Born in Baku, Azerbaijan and educated as a linguist, Rena Effendi’s early work focused on the oil industry’s effects on people’s lives in her region. Over six years, she followed 1,700 km of oil pipeline through Georgia and Turkey, and in 2009, her first book, Pipe Dreams: A Chronicle of Lives along the Pipeline, was published. In 2012, Effendi published her second monograph, Liquid Land.

Effendi’s work has been exhibited at institutions worldwide including the Saatchi Gallery, London; Istanbul Modern; the Venice Biennial and the Museum of Modern Art, New York. Her work is in the permanent collections of Istanbul Modern and the Prince Claus Fund for Culture and Development Amsterdam.
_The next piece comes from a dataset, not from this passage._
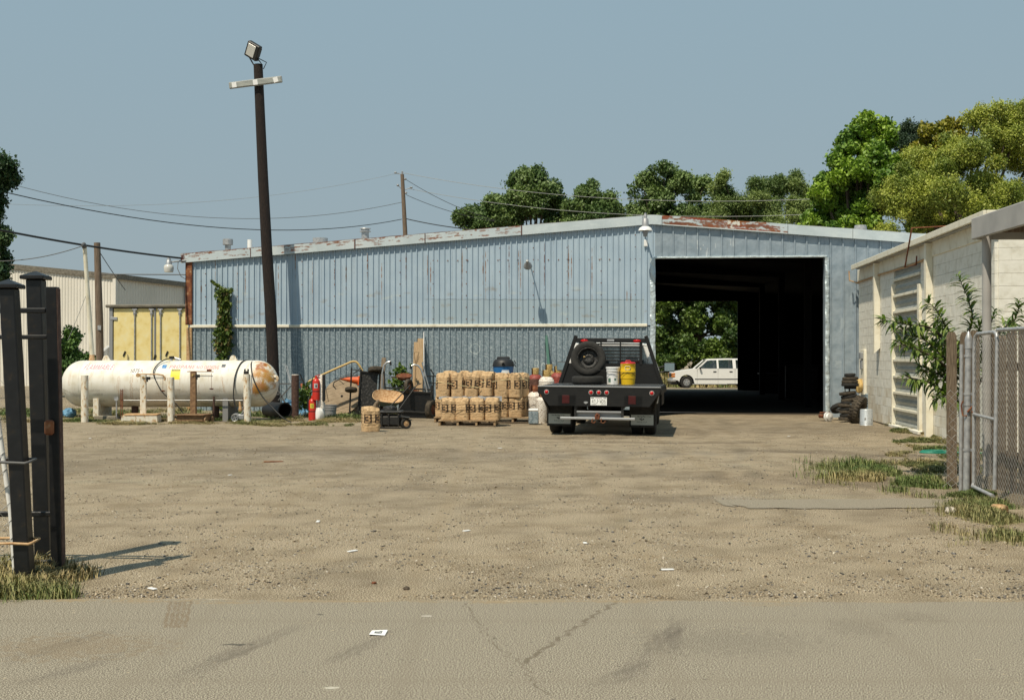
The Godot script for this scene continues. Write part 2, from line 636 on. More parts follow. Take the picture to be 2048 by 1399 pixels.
	noisy("plank_wood", [[0.0, lin(0.24, 0.15, 0.075)], [0.5, lin(0.36, 0.25, 0.14)], [1.0, lin(0.46, 0.34, 0.20)]], 1.2, 0.85, 0.3, "grain", 0.0, true, 256, Vector3(4, 0.25, 4))
	noisy("reel_wood", [[0.0, lin(0.22, 0.16, 0.10)], [0.5, lin(0.34, 0.26, 0.175)], [1.0, lin(0.45, 0.36, 0.25)]], 1.4, 0.9, 0.3, "grain", 0.0, false, 256, Vector3(0.3, 3, 3))
	noisy("black_paint", [[0.0, lin(0.003, 0.0032, 0.004)], [0.62, lin(0.006, 0.0065, 0.0075)], [0.85, lin(0.012, 0.010, 0.008)], [1.0, lin(0.045, 0.026, 0.016)]], 1.6, 0.42, 0.06, "patch")
	noisy("black_steel", [[0.0, lin(0.006, 0.006, 0.006)], [0.6, lin(0.013, 0.013, 0.012)], [1.0, lin(0.035, 0.03, 0.025)]], 1.8, 0.55, 0.1, "patch")
	noisy("black_worn", [[0.0, lin(0.008, 0.008, 0.008)], [0.6, lin(0.02, 0.02, 0.019)], [0.78, lin(0.05, 0.048, 0.045)], [1.0, lin(0.20, 0.19, 0.18)]], 2.5, 0.6, 0.2, "patch")
	noisy("rubber", [[0.0, lin(0.010, 0.0098, 0.009)], [1.0, lin(0.026, 0.025, 0.022)]], 3.0, 0.85, 0.1, "cloud")
	noisy("dusty_rubber", [[0.0, lin(0.025, 0.02, 0.014)], [0.5, lin(0.05, 0.04, 0.028)], [1.0, lin(0.11, 0.085, 0.055)]], 3.0, 0.9, 0.2, "cloud")
	noisy("truck_black", [[0.0, lin(0.004, 0.004, 0.004)], [1.0, lin(0.009, 0.009, 0.0085)]], 2.0, 0.5, 0.0, "cloud")
	noisy("galv_pipe", [[0.0, lin(0.26, 0.27, 0.28)], [0.5, lin(0.40, 0.41, 0.42)], [1.0, lin(0.52, 0.52, 0.51)]], 3.0, 0.42, 0.0, "cloud", 0.35)
	noisy("galv_wire", [[0.0, lin(0.34, 0.33, 0.31)], [1.0, lin(0.62, 0.61, 0.58)]], 2.0, 0.5, 0.0, "cloud", 0.3)
	noisy("yellow_door", [[0.0, lin(0.64, 0.50, 0.18)], [0.3, lin(0.74, 0.61, 0.26)], [0.7, lin(0.77, 0.66, 0.32)], [1.0, lin(0.76, 0.69, 0.42)]], 0.5, 0.6, 0.0, "patch")
	noisy("box_metal", [[0.0, lin(0.10, 0.09, 0.07)], [1.0, lin(0.22, 0.20, 0.16)]], 0.8, 0.6, 0.0, "patch")
	noisy("bark", [[0.0, lin(0.035, 0.026, 0.018)], [0.5, lin(0.08, 0.06, 0.042)], [1.0, lin(0.16, 0.125, 0.09)]], 1.0, 0.95, 1.0, "grain", 0.0, true, 256, Vector3(3, 0.5, 3))
	noisy("paper", [[0.0, lin(0.45, 0.295, 0.155)], [0.5, lin(0.54, 0.37, 0.20)], [1.0, lin(0.62, 0.45, 0.27)]], 1.5, 0.9, 0.35, "grain")
	noisy("rusty_tan", [[0.0, lin(0.30, 0.15, 0.06)], [0.5, lin(0.48, 0.30, 0.15)], [1.0, lin(0.58, 0.42, 0.25)]], 2.5, 0.8, 0.1, "patch")
	noisy("green_worn", [[0.0, lin(0.12, 0.05, 0.03)], [0.4, lin(0.03, 0.06, 0.055)], [1.0, lin(0.05, 0.11, 0.10)]], 2.5, 0.6, 0.1, "patch")
	noisy("cylinder_rust", [[0.0, lin(0.07, 0.03, 0.02)], [0.6, lin(0.13, 0.06, 0.042)], [1.0, lin(0.2, 0.1, 0.07)]], 2.0, 0.75, 0.1, "patch")
	noisy("cylinder_red", [[0.0, lin(0.10, 0.03, 0.02)], [0.5, lin(0.26, 0.04, 0.03)], [1.0, lin(0.36, 0.10, 0.07)]], 3.0, 0.6, 0.1, "patch")
	noisy("cylinder_white", [[0.0, lin(0.12, 0.06, 0.04)], [0.26, lin(0.40, 0.31, 0.24)], [0.36, lin(0.68, 0.64, 0.57)], [1.0, lin(0.76, 0.73, 0.68)]], 3.5, 0.6, 0.1, "patch")
	noisy("collar_yellow", [[0.0, lin(0.10, 0.05, 0.03)], [0.45, lin(0.34, 0.22, 0.07)], [1.0, lin(0.58, 0.46, 0.17)]], 5.0, 0.7, 0.1, "patch")
	noisy("tarp_blue", [[0.0, lin(0.05, 0.16, 0.30)], [1.0, lin(0.16, 0.34, 0.48)]], 2.0, 0.6, 2.0, "cloud")
	noisy("stone", [[0.0, lin(0.35, 0.30, 0.24)], [1.0, lin(0.66, 0.62, 0.56)]], 6.0, 0.9, 0.3, "cloud")
	noisy("bucket_zinc", [[0.0, lin(0.42, 0.45, 0.47)], [1.0, lin(0.62, 0.66, 0.68)]], 4.0, 0.4, 0.0, "cell", 0.4)
	mat("pebble", Color.WHITE, 0.9).vertex_color_use_as_albedo = true
	var leaf := mat("leaf", Color.WHITE, 0.5)
	leaf.vertex_color_use_as_albedo = true
	leaf.backlight_enabled = true
	leaf.backlight = Color(0.45, 0.55, 0.18)
	leaf.cull_mode = BaseMaterial3D.CULL_DISABLED
	var blade := mat("blade", Color.WHITE, 0.7)
	blade.vertex_color_use_as_albedo = true
	blade.backlight_enabled = true
	blade.backlight = Color(0.4, 0.42, 0.2)
	blade.cull_mode = BaseMaterial3D.CULL_DISABLED
	mat("white_paint", lin(0.76, 0.76, 0.74), 0.35)
	mat("white_plastic", lin(0.80, 0.80, 0.79), 0.4)
	mat("black_plastic", lin(0.012, 0.012, 0.013), 0.5)
	mat("dark_hole", lin(0.004, 0.004, 0.004), 0.9)
	mat("chrome", lin(0.6, 0.61, 0.62), 0.3, 0.8)
	mat("alloy", lin(0.50, 0.51, 0.52), 0.35, 0.6)
	mat("grey_metal", lin(0.30, 0.31, 0.32), 0.5, 0.3)
	mat("grey_paint", lin(0.23, 0.23, 0.23), 0.6)
	mat("lens_red", lin(0.50, 0.012, 0.015), 0.25)
	mat("lens_dull", lin(0.17, 0.018, 0.018), 0.4)
	mat("lens_amber", lin(0.55, 0.17, 0.02), 0.25)
	mat("red_paint", lin(0.52, 0.03, 0.018), 0.35)
	mat("red_plastic", lin(0.48, 0.02, 0.025), 0.4)
	mat("yellow_plastic", lin(0.72, 0.46, 0.012), 0.4)
	mat("orange_plastic", lin(0.62, 0.10, 0.015), 0.5)
	mat("faded_orange", lin(0.55, 0.18, 0.09), 0.6)
	mat("hose_yellow", lin(0.55, 0.38, 0.14), 0.6)
	mat("blue_plastic", lin(0.015, 0.13, 0.36), 0.4)
	mat("green_hose", lin(0.02, 0.22, 0.15), 0.5)
	mat("green_paint", lin(0.04, 0.13, 0.10), 0.6)
	mat("cable_black", lin(0.012, 0.012, 0.012), 0.6)
	mat("wire_grey", lin(0.10, 0.10, 0.10), 0.6)
	mat("wire_pale", lin(0.30, 0.31, 0.30), 0.6)
	mat("lamp_glass", lin(0.55, 0.55, 0.52), 0.25)
	mat("strap_cream", lin(0.66, 0.58, 0.33), 0.6)
	mat("twine", lin(0.03, 0.02, 0.012), 0.8)
	var gl := mat("dark_glass", Color(lin(0.03, 0.05, 0.055), 0.4), 0.05)
	gl.transparency = BaseMaterial3D.TRANSPARENCY_ALPHA
	gl.metallic_specular = 0.7
	mat("mirror_glass", lin(0.45, 0.55, 0.58), 0.08, 0.9)
	mat("interior_grey", lin(0.10, 0.11, 0.11), 0.9)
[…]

She has received two World Press Photo awards; the Fifty Crows Documentary Photography Award; Sony World Photography Award; All Roads Photography Award from National Geographic; Magnum Foundation Emergency Grant; Getty Images Editorial Grant and the Alexia Foundation Grant among others. In 2011, Effendi became the laureate of the Prince Claus Fund Award and in 2012, she was shortlisted for the Prix Pictet for her series Chernobyl: Still Life in the Zone.

Effendi has worked on editorial commissions for the National Geographic Magazine; The New York Times Magazine; Vogue; The New Yorker; GEO; Time magazine; The Sunday Times and many others.